Athlon64 X2
John Haxby
jch at scalix.com
Wed Jul 6 07:45:06 UTC 2005
Robert L Cochran wrote:
> Speaking as a beginner in C where can I find good sample code that
> does this? How can I programmatically check for multiple CPUs or a
> multicore CPU? How can I programmatically send one thread to a
> specific CPU or CPU core? Or do I just create multiple threads and let
> the OS decide where to send them?
The very nature of Linux means that the vast majority of programs don't
need to know or care about the number of CPUs in a system, whether
physically separate, dual core or hyperthreaded. My relatively idle
machine has, at the moment, 127 processors and if it had more than one
processor the kernel would be cheerfully scheduling processes to all the
processors. In many cases the only multi-threaded programming you need
is a collection of cooperating processes and all multiple CPUs give you
is a greater likelihood of race conditions.
If the programs you're writing would benefit from concurrency or
parallelism then you need to be concerned about multiple threads. If
you're wondering what those terms mean then you need a beginning book on
threads (there are quite a lot out there for a variety of programming
languages, pick one you like the look of). Once you're over the
beginning then you need to be concerned more with the pattens used for
multi-threaded programs: my personal recommendation would be for Doug
Lea's Java threads book -- I wish I could remember the title, but I
don't think he's written many books about thread patterns.
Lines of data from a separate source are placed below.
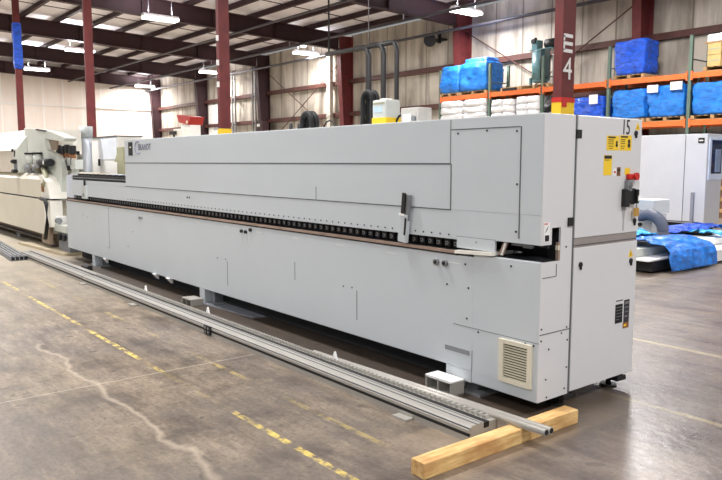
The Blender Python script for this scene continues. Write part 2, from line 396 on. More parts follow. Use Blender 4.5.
# round spot bulb
t = thing('spot_lamp', 'small round bulb hanging beside the strip lamp above the downpipe', 'lamp', (-27.7, 18.75, 6.8))
m = MB(); m.cyl((-27.7, 18.75, 6.95), (-27.7, 18.75, 6.8), .12, STEEL, 16, .2); m.cyl((-27.7, 18.75, rz(18.75)+.8), (-27.7, 18.75, 6.95), .012, STEEL, 6); m.build('shade', t)
m = MB(); m.cyl((-27.7, 18.75, 6.81), (-27.7, 18.75, 6.74), .17, LAMP, 16, .1); m.build('bulb', t)

# ------------------------------------------------------------------ the edge banding machine
YF = 3.324; XR = -2.505; YB = 4.34; XL = -11.55
mc = thing('edge_banding_machine', 'long light grey panel machine with hood, slot track and numbered end doors', 'machine', (-7, 3.85, 0))
def strip_h(mb, x0, x1, z, w_=.007): mb.box(x0, x1, YF-.0015, YF+.002, z-w_/2, z+w_/2, SEAM)
def strip_v(mb, x, z0, z1, w_=.007): mb.box(x-w_/2, x+w_/2, YF-.0015, YF+.002, z0, z1, SEAM)
def screw(mb, x, z, r=.006, m=GREYL): mb.cyl((x, YF+.001, z), (x, YF-.003, z), r, m, 8)
def escrew(mb, y, z, r=.006, m=GREYL): mb.cyl((XR-.001, y, z), (XR+.003, y, z), r, m, 8)
# hood
h = MB()
h.box(-8.98, XR-.004, YF, YB-.02, 1.19, 1.776, PAINT, .006)
strip_h(h, -8.97, -3.232, 1.488, .01); strip_v(h, -3.228, 1.19, 1.488, .009); strip_v(h, -3.235, 1.488, 1.77, .005)
strip_h(h, -9.0, -3.23, 1.192, .007); strip_v(h, -4.746, 1.194, 1.30, .006)
strip_h(h, -3.23, -2.672, 1.705, .006); strip_v(h, -2.668, 1.05, 1.705, .008)
for x, z in ((-3.17, 1.68), (-2.93, 1.69), (-2.70, 1.68), (-2.69, 1.37), (-2.69, 1.09)): screw(h, x, z, .007)
h.build('hood', mc)
# skirt with the row of adjusting screws
s = MB()
s.box(-11.25, -3.165, YF+.001, 3.62, 1.003, 1.21, PAINT); s.box(-11.25, -8.97, YF, 3.62, 1.19, 1.232, PAINT)
s.box(-3.166, XR-.012, YF+.001, 3.42, 1.022, 1.21, PAINT); s.box(-3.166, XR-.012, 3.41, 3.62, 1.12, 1.21, PAINT)
s.box(-3.166, -2.85, YF-.002, 3.34, .952, 1.024, PAINT)
strip_h(s, -3.17, -2.85, 1.024, .005)
k = -3.24
while k > -9.0: screw(s, k, 1.03, .006); k -= .08
screw(s, -3.0, 1.0, .005); screw(s, -3.70, 1.13, .01)
for x in (-7.17, -7.12): screw(s, x, 1.12, .012)
s.build('pressure_beam_cover', mc)
# dark rail and brackets on the uncovered left length
r = MB(); r.box(-11.27, -8.98, 3.35, 3.60, 1.232, 1.30, BLACK); r.box(-11.27, -8.98, 3.33, 3.36, 1.262, 1.272, CAST)
r.box(-11.25, -8.98, 3.6, 4.2, 1.2, 1.27, CAST)
for k_ in range(9): r.box(-11.1+.24*k_, -11.04+.24*k_, 3.38, 3.46, 1.30, 1.325, BLACK)
r.build('black_rail', mc)
e = MB(); e.box(-11.62, -11.27, 3.36, 4.2, .95, 1.30, mat('pale blue enamel', (206, 214, 228), .4)); e.box(-11.62, -11.27, 3.36, 4.2, .92, .95, DARK); e.build('infeed_housing', mc)
# clamp post at the left end, and measuring stop in front of the hood
cp = MB(); cp.box(-10.66, -10.50, 3.29, 3.33, .97, 1.16, mat('light steel block', (196, 200, 200), .5)); cp.cyl((-10.58, 3.31, 1.16), (-10.58, 3.31, 1.25), .015, BLACK, 8)
cp.box(-10.62, -10.54, 3.285, 3.30, 1.0, 1.05, CAST); cp.build('clamp_block', mc)
# track: rollers in the slot
tr = MB(); tr.box(-11.2, -3.165, 3.42, 4.3, .93, 1.19, DARK); tr.box(-11.2, -3.165, 3.345, 3.45, .906, .935, DARK); tr.build('track_recess', mc)
pads = MB(); pads.box(-.026, .026, 0, .05, -.028, .022, BLACK, .005); pads.cyl((0, -.006, -.004), (0, .02, -.004), .013, CAST, 10); pads.cyl((0, -.009, -.004), (0, 0, -.004), .008, BLACK, 8)
p0 = None
for k in range(100):
    X = -3.21-.080*k
    if p0 is None:
        p0 = pads.build('pressure_roller', mc); o = p0
    else:
        o = p0.copy(); COL.objects.link(o); o.parent = mc
    o.location = Vector((X, 3.36, .972))-Vector(mc.location)
b = MB(); b.box(-11.5, -3.165, 3.317, 3.42, .912, .930, BROWN); b.box(-11.5, -3.16, 3.318, 3.42, .902, .912, DARK); b.build('guide_bar', mc)
lip = MB(); lip.prism([(-3.165, .936), (-2.85, .952), (-2.85, .93), (-3.165, .915)], 3.30, 3.5, IVORY, 'Y'); lip.build('outfeed_table', mc)
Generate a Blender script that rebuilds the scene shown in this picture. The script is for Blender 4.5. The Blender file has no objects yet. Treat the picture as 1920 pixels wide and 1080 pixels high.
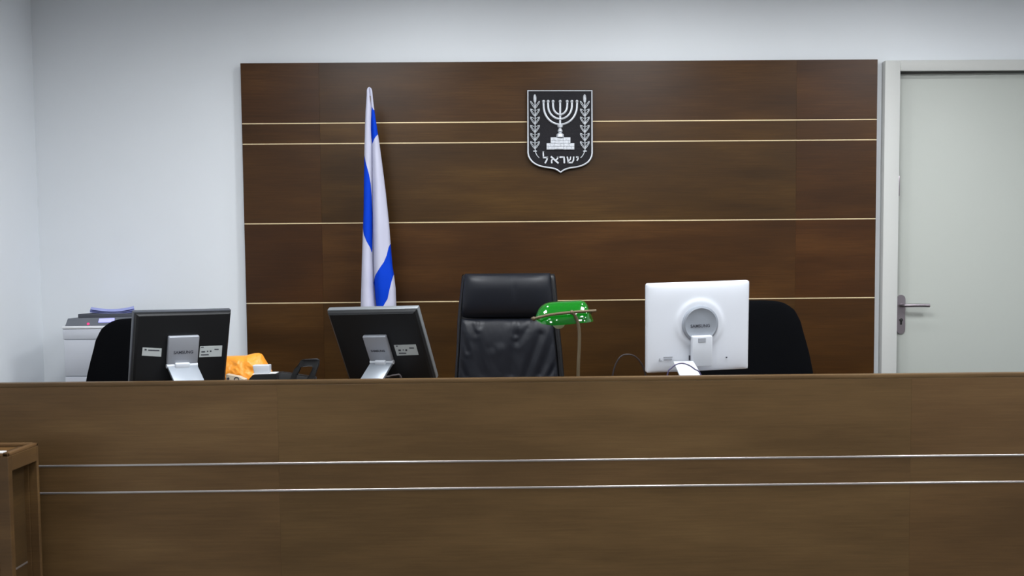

Yes, it's
Java, but the concepts are generic.
The last thing you were asking about is processor affinity. If you're
hacking the kernel, you'll know about this. Chances are you'll never
need it at a user level; although the pthreads interface does allow
setting CPU affinity for an individual thread. There are supposed to
be a few pathological cases where assigning a thread to a specific
processor (or pool of processors) is the right thing to do.